Nous, on nous disait qu’on allait faire la pacification. Alors, d’un côté effectivement, comme je le raconte : ouvert des écoles ouvert des dispensaires et d’un autre côté la guerre larvée qui commençait a devenir vraiment de plus en plus sérieuse.
Ce début de la guerre, enfin moi les six premiers mois que j’en ai vécus, ont été vraiment horribles. Mais je n’aurais jamais imaginé que cela puisse aussi vite aller aussi loin. Ça, c’est sûr ! On a eu des ordres, au début, très vite très stricts de ne pas avoir de contact avec la population, pour maintenir cette distance par rapport à la population et ne pas se laisser embobiner par elle.
C’était complètement contradictoire parce que moi d’un autre côté j’ai été nommé instituteur, je ne pouvais faire la classe que dans un gourbi, qui avait été réquisitionné et qui se trouvait à quelques encablures du camp, et puis je participais aux gardes et aux embuscades de nuit.
Dès que j’étais sorti de l’école, j’étais un militaire comme un autre. Inutile de vous dire que moi, j’étais séminariste à l’époque, j’étais très, très mal vu effectivement de mes officiers puisque je faisais réfléchir ces jeunes là, du contingent, à l’inanité de cette guerre et de ses méthodes. Et ils acceptaient, quand le soir, sous la guitoune, on parlait, ils finissaient par accepter un peu mes vues et ils comprenaient. Souvent ils me disaient d’ailleurs : mais toi, tu es curé, c’est normal que tu penses ça, mais ne nous demande pas à nous… etc. mais quand même certains finissaient par réfléchir, et même certains ont refusé des corvées qu’on leur avait commandées, comme les corvées de bois. Ça, ils l’ont refusé.

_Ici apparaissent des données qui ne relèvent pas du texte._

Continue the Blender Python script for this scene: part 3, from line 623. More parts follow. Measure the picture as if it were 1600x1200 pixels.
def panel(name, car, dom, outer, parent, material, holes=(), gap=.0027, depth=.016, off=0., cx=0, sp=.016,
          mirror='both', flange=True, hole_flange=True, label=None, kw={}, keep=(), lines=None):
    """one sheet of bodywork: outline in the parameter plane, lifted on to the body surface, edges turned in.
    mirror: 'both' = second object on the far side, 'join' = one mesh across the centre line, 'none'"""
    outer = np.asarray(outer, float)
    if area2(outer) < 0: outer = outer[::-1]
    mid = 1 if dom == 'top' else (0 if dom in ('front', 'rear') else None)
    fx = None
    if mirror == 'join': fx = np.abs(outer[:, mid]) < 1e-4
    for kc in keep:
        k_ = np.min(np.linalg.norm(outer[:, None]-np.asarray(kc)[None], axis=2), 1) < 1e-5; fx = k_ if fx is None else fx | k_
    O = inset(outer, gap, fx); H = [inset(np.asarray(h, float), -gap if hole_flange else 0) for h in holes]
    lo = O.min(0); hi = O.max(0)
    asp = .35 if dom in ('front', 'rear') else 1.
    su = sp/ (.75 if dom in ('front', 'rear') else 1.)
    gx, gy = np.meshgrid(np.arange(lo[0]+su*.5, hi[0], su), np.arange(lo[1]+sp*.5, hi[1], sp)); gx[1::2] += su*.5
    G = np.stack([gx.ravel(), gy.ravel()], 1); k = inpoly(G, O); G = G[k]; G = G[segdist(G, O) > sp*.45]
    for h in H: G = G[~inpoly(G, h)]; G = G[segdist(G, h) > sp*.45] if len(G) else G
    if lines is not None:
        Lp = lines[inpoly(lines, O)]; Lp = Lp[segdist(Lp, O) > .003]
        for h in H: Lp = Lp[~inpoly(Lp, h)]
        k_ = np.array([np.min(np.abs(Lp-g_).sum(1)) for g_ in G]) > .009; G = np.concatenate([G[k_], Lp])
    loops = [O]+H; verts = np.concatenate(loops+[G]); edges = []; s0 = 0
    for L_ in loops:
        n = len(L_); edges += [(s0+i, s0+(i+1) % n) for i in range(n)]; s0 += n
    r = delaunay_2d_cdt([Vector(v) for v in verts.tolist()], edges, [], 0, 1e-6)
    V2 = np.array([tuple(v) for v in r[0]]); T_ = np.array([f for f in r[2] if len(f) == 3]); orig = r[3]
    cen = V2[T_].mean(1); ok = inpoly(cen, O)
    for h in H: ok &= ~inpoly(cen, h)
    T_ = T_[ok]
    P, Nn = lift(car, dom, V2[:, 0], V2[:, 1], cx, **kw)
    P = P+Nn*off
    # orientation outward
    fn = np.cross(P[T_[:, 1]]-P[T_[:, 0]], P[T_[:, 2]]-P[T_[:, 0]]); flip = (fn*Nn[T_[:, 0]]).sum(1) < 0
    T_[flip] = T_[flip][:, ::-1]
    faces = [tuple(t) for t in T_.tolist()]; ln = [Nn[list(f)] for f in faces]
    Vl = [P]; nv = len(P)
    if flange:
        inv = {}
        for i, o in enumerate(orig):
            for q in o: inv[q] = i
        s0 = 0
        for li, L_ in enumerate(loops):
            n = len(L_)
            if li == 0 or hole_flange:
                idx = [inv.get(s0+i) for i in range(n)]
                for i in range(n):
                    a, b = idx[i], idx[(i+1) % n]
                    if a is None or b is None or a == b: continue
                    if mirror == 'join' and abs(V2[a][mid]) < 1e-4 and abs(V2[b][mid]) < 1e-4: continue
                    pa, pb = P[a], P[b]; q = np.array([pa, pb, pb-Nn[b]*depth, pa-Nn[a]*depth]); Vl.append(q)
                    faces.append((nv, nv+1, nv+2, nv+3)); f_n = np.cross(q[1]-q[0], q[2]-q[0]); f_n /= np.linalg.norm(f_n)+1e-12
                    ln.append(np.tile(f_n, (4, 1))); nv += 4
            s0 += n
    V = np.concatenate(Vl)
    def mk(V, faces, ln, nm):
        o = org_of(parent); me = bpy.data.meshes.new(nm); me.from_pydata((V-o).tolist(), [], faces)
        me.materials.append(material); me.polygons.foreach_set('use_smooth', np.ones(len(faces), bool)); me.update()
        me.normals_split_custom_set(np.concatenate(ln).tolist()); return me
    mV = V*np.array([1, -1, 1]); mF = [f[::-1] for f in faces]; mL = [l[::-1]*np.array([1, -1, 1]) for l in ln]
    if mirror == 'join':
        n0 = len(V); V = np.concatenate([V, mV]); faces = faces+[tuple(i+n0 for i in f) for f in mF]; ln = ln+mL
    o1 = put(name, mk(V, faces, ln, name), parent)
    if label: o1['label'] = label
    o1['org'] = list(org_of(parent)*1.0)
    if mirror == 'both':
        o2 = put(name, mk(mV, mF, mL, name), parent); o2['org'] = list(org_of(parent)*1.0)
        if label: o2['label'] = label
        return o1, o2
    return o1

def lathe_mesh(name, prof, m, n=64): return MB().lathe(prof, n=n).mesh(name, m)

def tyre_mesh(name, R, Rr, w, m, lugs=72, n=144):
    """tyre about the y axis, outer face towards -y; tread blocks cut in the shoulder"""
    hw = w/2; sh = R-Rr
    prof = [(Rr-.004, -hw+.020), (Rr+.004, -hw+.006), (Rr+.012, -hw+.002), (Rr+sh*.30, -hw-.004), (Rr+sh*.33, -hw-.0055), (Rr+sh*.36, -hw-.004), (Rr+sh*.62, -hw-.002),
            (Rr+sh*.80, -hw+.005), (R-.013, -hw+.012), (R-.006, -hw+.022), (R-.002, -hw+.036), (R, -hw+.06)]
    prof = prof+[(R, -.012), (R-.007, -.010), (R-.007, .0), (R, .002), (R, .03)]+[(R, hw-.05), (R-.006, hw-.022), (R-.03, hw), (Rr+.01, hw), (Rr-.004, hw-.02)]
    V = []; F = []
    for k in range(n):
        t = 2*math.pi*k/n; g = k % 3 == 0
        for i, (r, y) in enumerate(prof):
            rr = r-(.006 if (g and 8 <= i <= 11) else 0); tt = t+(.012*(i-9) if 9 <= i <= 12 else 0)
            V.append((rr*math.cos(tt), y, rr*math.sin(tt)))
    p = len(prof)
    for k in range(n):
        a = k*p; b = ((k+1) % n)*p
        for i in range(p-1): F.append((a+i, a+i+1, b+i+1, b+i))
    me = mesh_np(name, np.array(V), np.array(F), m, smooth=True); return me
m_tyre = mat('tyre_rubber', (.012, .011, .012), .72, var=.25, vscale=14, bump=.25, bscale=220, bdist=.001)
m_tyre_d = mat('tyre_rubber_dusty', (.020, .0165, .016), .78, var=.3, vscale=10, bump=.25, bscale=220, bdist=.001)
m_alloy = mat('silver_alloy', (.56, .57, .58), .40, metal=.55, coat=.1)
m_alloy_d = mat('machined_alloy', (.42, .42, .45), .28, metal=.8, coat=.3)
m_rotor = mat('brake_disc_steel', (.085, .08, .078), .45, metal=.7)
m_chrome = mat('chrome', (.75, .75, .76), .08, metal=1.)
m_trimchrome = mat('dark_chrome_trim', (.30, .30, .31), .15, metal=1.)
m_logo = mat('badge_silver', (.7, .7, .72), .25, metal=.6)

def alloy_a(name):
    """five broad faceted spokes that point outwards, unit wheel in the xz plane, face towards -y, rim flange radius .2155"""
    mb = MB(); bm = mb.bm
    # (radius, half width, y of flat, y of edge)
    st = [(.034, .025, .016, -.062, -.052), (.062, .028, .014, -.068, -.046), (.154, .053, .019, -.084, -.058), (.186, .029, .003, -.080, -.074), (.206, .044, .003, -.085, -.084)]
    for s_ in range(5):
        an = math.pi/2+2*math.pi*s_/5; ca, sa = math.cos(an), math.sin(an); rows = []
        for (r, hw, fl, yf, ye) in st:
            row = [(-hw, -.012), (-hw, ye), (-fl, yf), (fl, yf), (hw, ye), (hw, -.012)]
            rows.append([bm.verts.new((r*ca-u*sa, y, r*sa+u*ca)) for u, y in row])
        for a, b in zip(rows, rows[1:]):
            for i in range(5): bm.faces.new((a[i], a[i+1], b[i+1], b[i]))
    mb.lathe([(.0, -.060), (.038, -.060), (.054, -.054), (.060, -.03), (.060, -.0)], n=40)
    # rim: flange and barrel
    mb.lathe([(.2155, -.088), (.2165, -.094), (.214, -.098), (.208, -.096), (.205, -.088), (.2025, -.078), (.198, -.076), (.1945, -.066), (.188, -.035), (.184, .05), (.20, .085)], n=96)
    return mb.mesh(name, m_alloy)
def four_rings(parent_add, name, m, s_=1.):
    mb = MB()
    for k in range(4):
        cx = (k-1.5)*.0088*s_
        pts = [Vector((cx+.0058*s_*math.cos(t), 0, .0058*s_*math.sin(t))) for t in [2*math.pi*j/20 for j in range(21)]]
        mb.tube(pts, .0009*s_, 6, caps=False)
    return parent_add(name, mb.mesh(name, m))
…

Les corvées de bois, vous savez ce que c’est, on dit au prisonnier : « allez, vas-y fout le camp, t’es libre », puis on lui tire dans le dos, on l’abat comme ça. J’étais considéré comme l’antimilitariste, le dangereux communiste, etc. Donc, j’étais l’emmerdeur, Et, ils me l’ont fait bien sentir. Et un jour, deux copains qui revenaient du mess m’ont pris à part et ils m’ont dit : Hutin, n’accepte jamais d’aller en embuscade avec les paras parce qu’ils ont juré qu’ils te descendraient.